Print exactly, please, the lines from the top of the entries below up to and including the line with "M['board'], house, False)", and nothing else; pictures are excluded.
-- start of Stored records --
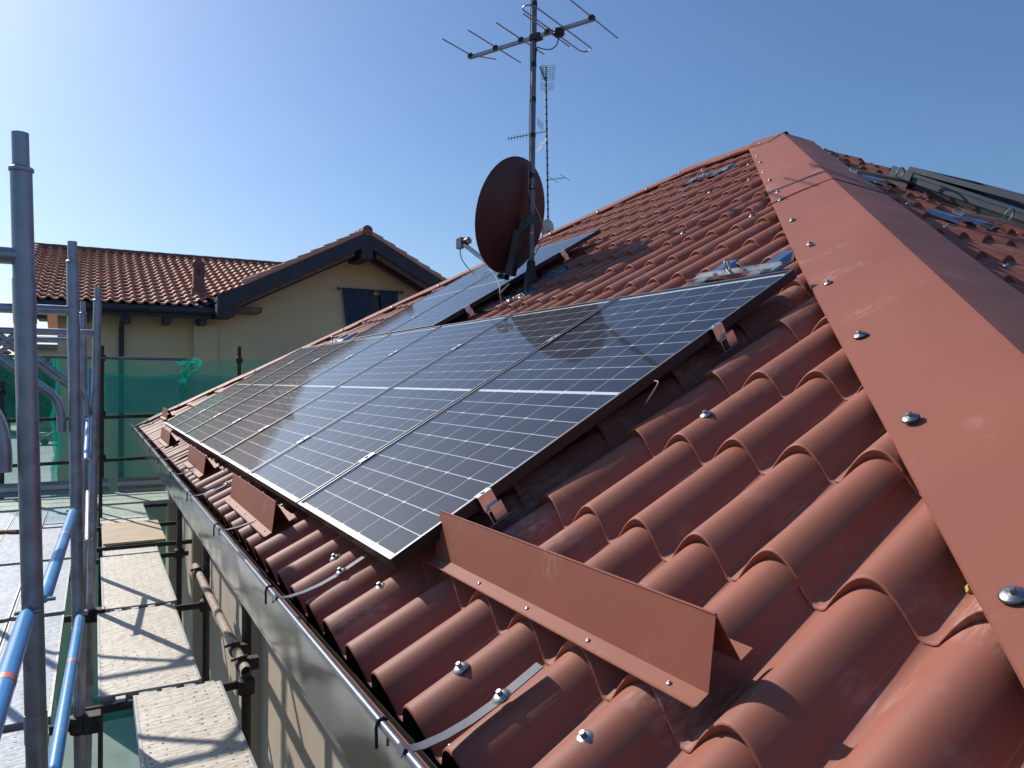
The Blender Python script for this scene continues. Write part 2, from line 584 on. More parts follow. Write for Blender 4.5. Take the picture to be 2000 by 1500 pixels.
# ------------------------------------------------------------------ the house
house = thing('house', (5.0, 4.0, GZ), 'house with brown metal tile roof, hip flashings and grey gutter in the foreground', 'house')
WX = .32
w = MB()
w.bx(WX, 9.9, -2.0, 9.9, GZ, -.36)
part('wall', w, M['wall'], house, False)
for y0 in (-1.4, .45, 3.47, 6.5, 9.4):
    part('pilaster', MB().bx(WX - .11, WX + .02, y0, y0 + .5, GZ, -.36), M['wall'], house, False)
part('soffit', MB().bx(-.19, 10.4, -2.45, 10.5, -.375, -.335), M['gutter'], house, False)
part('eave_board', MB().bx(-.186, -.168, -2.42, 10.35, -.328, -.205), M['board'], house, False)

# gutter: folded channel with a rolled front rim
g = MB()
prof = [(-.2135, -.165), (-.2145, -.20), (-.2135, -.26), (-.2105, -.322), (-.20, -.331), (-.155, -.331), (-.15, -.325), (-.15, -.215)]
g.strip([(x, -2.55, z) for x, z in prof], (0, 13.08, 0), .0015)
gut = part('gutter', g, M['gutter'], house, True, 30)
part('rim', MB().tube([(-.2155, -2.56, -.162), (-.2155, 10.53, -.162)], .0085, 12), M['rim'], gut)
part('end_cap', MB().prism([(x, 10.53, z) for x, z in prof], (0, .002, 0)), M['gutter'], gut, False)
def strap(u, far=False):
    s = MB()
    bend = [(.012, -.079), (-.05, -.0775), (-.10, -.0765), (-.15, -.071), (-.20, -.060), (-.24, -.046), (-.262, -.0335)]
    pts = [A(u - .0125, v, h) for v, h in bend]
    pts.append(Vector((-.2225, u - .0125, -.1505)))
    pts.append(Vector((-.2275, u - .0125, -.165)))
    s.strip(pts, (0, .025, 0), .0022)
    o = part('strap', s, M['strap'], gut, True, 50)
    c = MB()
    c.tube([(-.2265, u + .12, -.205), (-.2275, u + .12, -.168), (-.2245, u + .12, -.155), (-.2155, u + .12, -.1505), (-.206, u + .12, -.156)], .0032, 8)
    part('clip', c, M['rubber'], gut)
for u in (-1.68, -.68, .34, 1.47, 2.55, 3.62, 4.7, 5.8, 7.0, 8.2, 9.3):
    strap(u)

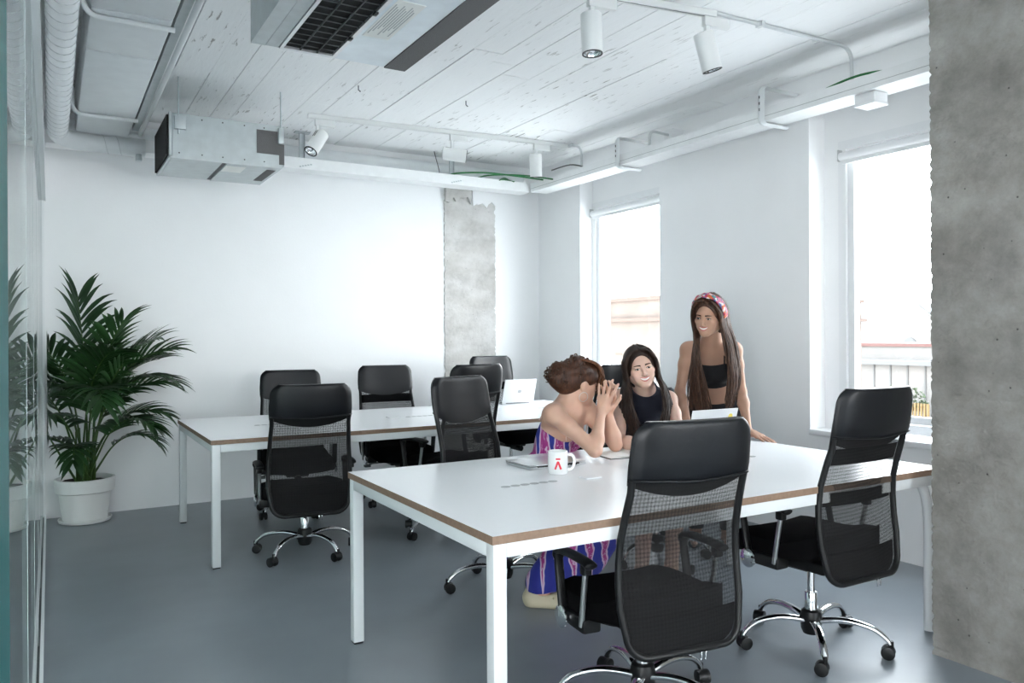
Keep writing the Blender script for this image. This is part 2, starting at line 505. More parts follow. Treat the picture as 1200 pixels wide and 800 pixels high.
# ------------------------------------------------------------------ bare concrete
def rough_block(name, lo, hi, m, n=(10, 10, 60), amp=.008, label=None):
    """concrete block with chipped, uneven arrises"""
    rr = random.Random(5)
    bm = bmesh.new()
    bmesh.ops.create_cube(bm, size=1)
    for v in bm.verts: v.co = Vector([lo[k] + (v.co[k] + .5) * (hi[k] - lo[k]) for k in range(3)])
    for ax in range(3):
        for k in range(1, n[ax]):
            c = lo[ax] + (hi[ax] - lo[ax]) * k / n[ax]
            nv = [0, 0, 0]; nv[ax] = 1; p = [0, 0, 0]; p[ax] = c
            bmesh.ops.bisect_plane(bm, geom=bm.verts[:] + bm.edges[:] + bm.faces[:], plane_co=p, plane_no=nv)
    for v in bm.verts:
        on = [abs(v.co[k] - lo[k]) < 1e-5 or abs(v.co[k] - hi[k]) < 1e-5 for k in range(2)]
        if all(on):
            a = rr.random() ** 3 * amp * 1.6
            for k in range(2):
                d = 1 if abs(v.co[k] - lo[k]) < 1e-5 else -1
                v.co[k] += d * (a + rr.uniform(0, amp * .35))
        elif any(on):
            k = 0 if on[0] else 1
            d = 1 if abs(v.co[k] - lo[k]) < 1e-5 else -1
            # board marks: recessed lift lines
            zz = (v.co.z * 1.9) % 1
            v.co[k] += d * (rr.uniform(0, amp * .3) + (.004 if zz < .06 else 0))
    mb = MB(); mb.bm(bm)
    o = mb.build(name, m, smooth=25); o['kind'] = 'structure'
    if label: o['label'] = label
    return o
rough_block('concrete_pillar', (3.155, .75, 0), (3.80, 1.93, ZC + .02), M['concrete'], (6, 12, 240), .004)
cc = rough_block('concrete_column', (3.222, YB - .014, 0), (3.778, YB + .1, 2.86), M['concrete_pale'], (8, 2, 150), .007)
# remains of plaster where the column meets the tray
rr2 = random.Random(9)
for nm, x0, x1, z0, z1, m_ in (('plaster_patch', 3.52, 3.775, 2.60, 2.79, 'wall'), ('broken_plaster', 3.23, 3.50, 2.62, 2.79, 'concrete_pale')):
    pts = [(x0, z1), (x1, z1)] + [(x1 - (x1 - x0) * k / 7 + rr2.uniform(-.012, .012), z0 + rr2.uniform(-.03, .05)) for k in range(8)]
    MB().extrude(pts, .0, .016 if m_ == 'wall' else .030, xf=Matrix(((1, 0, 0, 0), (0, 0, -1, YB - .013), (0, 1, 0, 0), (0, 0, 0, 1)))).build(nm, M[m_], cc, smooth=0)

# ------------------------------------------------------------------ desks
HT = .74
def desk(name, x0, y0, x1, y1, label, slots, flaps, bent_leg=False):
    t = thing(name, label, 'desk', ((x0 + x1) / 2, (y0 + y1) / 2, 0))
    lx, ly = (x1 - x0) / 2, (y1 - y0) / 2
    top = MB()
    th = .026
    top.box((-lx, -ly, HT - th), (lx, ly, HT), [0, 0, 1, 1, 1, 1])
    top.build('tabletop', [M['laminate'], M['ply']], t, smooth=0)
    s = .046; ins = .006
    a = lx - ins; b = ly - ins; zr = HT - th - .001
    fr = MB()
    rh = .044
    for sy in (-1, 1):
        y = sy * (b - s / 2)
        fr.rbox((-a + s, y - s / 2, zr - rh), (a - s, y + s / 2, zr), .003)
    for sx in (-1, 1):
        x = sx * (a - s / 2)
        fr.rbox((x - s / 2, -b + s, zr - rh), (x + s / 2, b - s, zr), .003)
    fr.rbox((-.03, -b + s, zr - rh), (.03, b - s, zr), .003)
    fr.build('under_frame', M['white_metal'], t)
    for sx in (-1, 1):
        for sy in (-1, 1):
            if bent_leg and sx == 1: continue
            x = sx * (a - s / 2); y = sy * (b - s / 2)
            lg = MB().rbox((x - s / 2, y - s / 2, .008), (x + s / 2, y + s / 2, zr), .003).build('leg', M['white_metal'], t)
            MB().rbox((x - s / 2 + .003, y - s / 2 + .003, 0), (x + s / 2 - .003, y + s / 2 - .003, .012), .002).build('foot_glide', M['plastic'], lg)
    if bent_leg:
        # bent tube trestle carrying the right end
        for sy in (-1, 1):
            y = sy * (b - .05)
            p = [(a - .36, y, zr - .022)] + bez((a - .14, y, zr - .022), (a - .022, y, zr - .03), (a - .02, y, zr - .26), 8) + [(a - .02, y, .01)]
            MB().tube(p, .021, 12).build('leg', M['white_metal'], t)
    for (x, y, n, dx) in slots:
        cs = MB()
        for k in range(n):
            cs2 = MB().lathe([(.0, HT + .0002), (.016, HT + .0002), (.0165, HT + .0014), (.0, HT + .0016)], 16, cap=False, xf=Matrix.Translation((x + k * dx - t.location.x, y - t.location.y, 0)) @ Matrix.Scale(1.25, 4, (1, 0, 0)))
            cs2.build('socket', M['grey_plastic_l'], t)
    for (x, y, w, d) in flaps:
        MB().rbox((x - w / 2 - t.location.x, y - d / 2 - t.location.y, HT + .0002), (x + w / 2 - t.location.x, y + d / 2 - t.location.y, HT + .006), .002).build('cable_flap', M['white_trim'], t)
    return t
M['grey_plastic_l'] = mat('pale_grey_socket', (.42, .43, .43), .5)
front_desk = desk('desk', 1.12, 2.02, 3.40, 3.32, 'white topped meeting desk nearest the camera, with mug, notebook and laptops on it',
     [(1.535, 2.66, 6, .044), (2.88, 2.69, 2, .05)], [(1.93, 2.645, .075, .06)], bent_leg=True)
back_desk = desk('desk', .793, 4.742, 3.93, 6.10, 'white topped desk farther back, standing along the back wall with one open laptop',
     [(1.20, 5.41, 4, .044), (2.27, 5.36, 5, .044), (3.45, 5.42, 3, .044)], [(2.16, 5.38, .09, .07)])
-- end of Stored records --
- _Expected output_:
The Blender Python script for this scene continues. Write part 2, from line 584 on. More parts follow. Write for Blender 4.5. Take the picture to be 2000 by 1500 pixels.
# ------------------------------------------------------------------ the house
house = thing('house', (5.0, 4.0, GZ), 'house with brown metal tile roof, hip flashings and grey gutter in the foreground', 'house')
WX = .32
w = MB()
w.bx(WX, 9.9, -2.0, 9.9, GZ, -.36)
part('wall', w, M['wall'], house, False)
for y0 in (-1.4, .45, 3.47, 6.5, 9.4):
    part('pilaster', MB().bx(WX - .11, WX + .02, y0, y0 + .5, GZ, -.36), M['wall'], house, False)
part('soffit', MB().bx(-.19, 10.4, -2.45, 10.5, -.375, -.335), M['gutter'], house, False)
part('eave_board', MB().bx(-.186, -.168, -2.42, 10.35, -.328, -.205), M['board'], house, False)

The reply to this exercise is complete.